John Price was a strong man. He managed to break away from them and run. However, there were a hundred men around that quarry. As he tried to avoid the different gangs, someone managed to hit him with a heavy stone, knocking him over. After that, he was finished. The convicts hit him with anything they had in their hands at the time – hammers, stones, crowbars. There wasn’t much left of him by the time they were finished, but he survived for another day before finally dying.

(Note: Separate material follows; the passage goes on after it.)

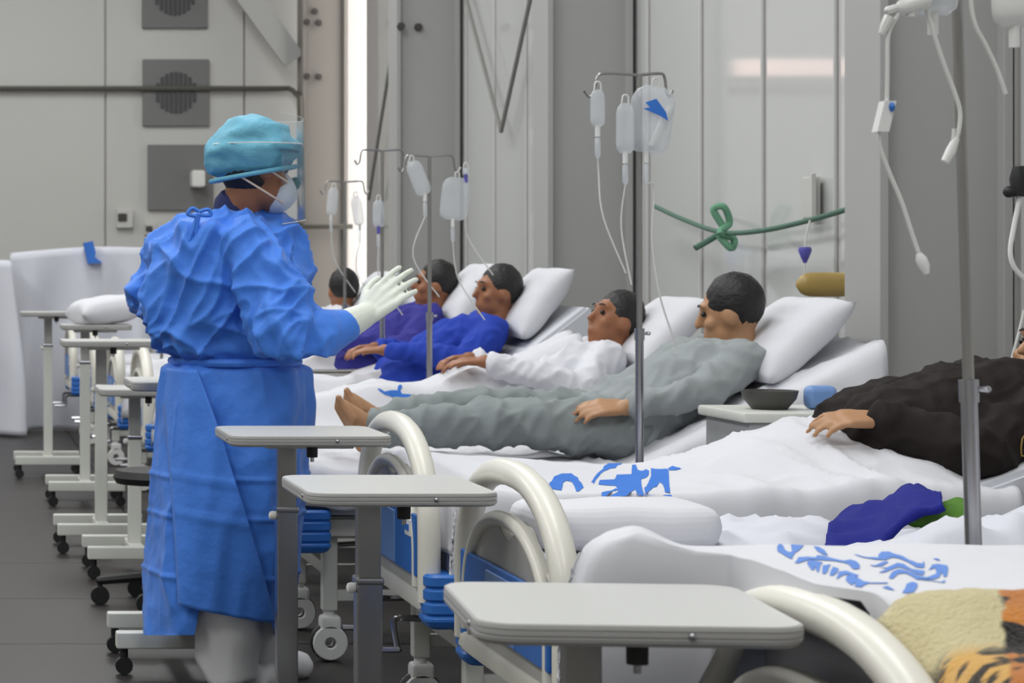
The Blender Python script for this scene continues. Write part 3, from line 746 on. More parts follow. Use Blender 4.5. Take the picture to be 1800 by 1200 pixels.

That was the end of John Giles Price. He had showed that you don’t have to be on the wrong side of the law to be evil. Still, his memory lives on as the villain in Marcus Clarke’s convict novel, For The Term Of His Natural Life.




DID YOU KNOW…?


Having a security system in your home isn’t always much help, as some Melbourne gangsters found. When Alphonse Gangitano was murdered at home in 1998, the tape on his security camera was simply stolen. Charlie Hegyalji didn’t have a tape in his camera at all. His home’s front sensor light was broken on the night he was killed on his own doormat. The tall trees he had planted to make sure the police couldn’t watch him made great cover for the killer.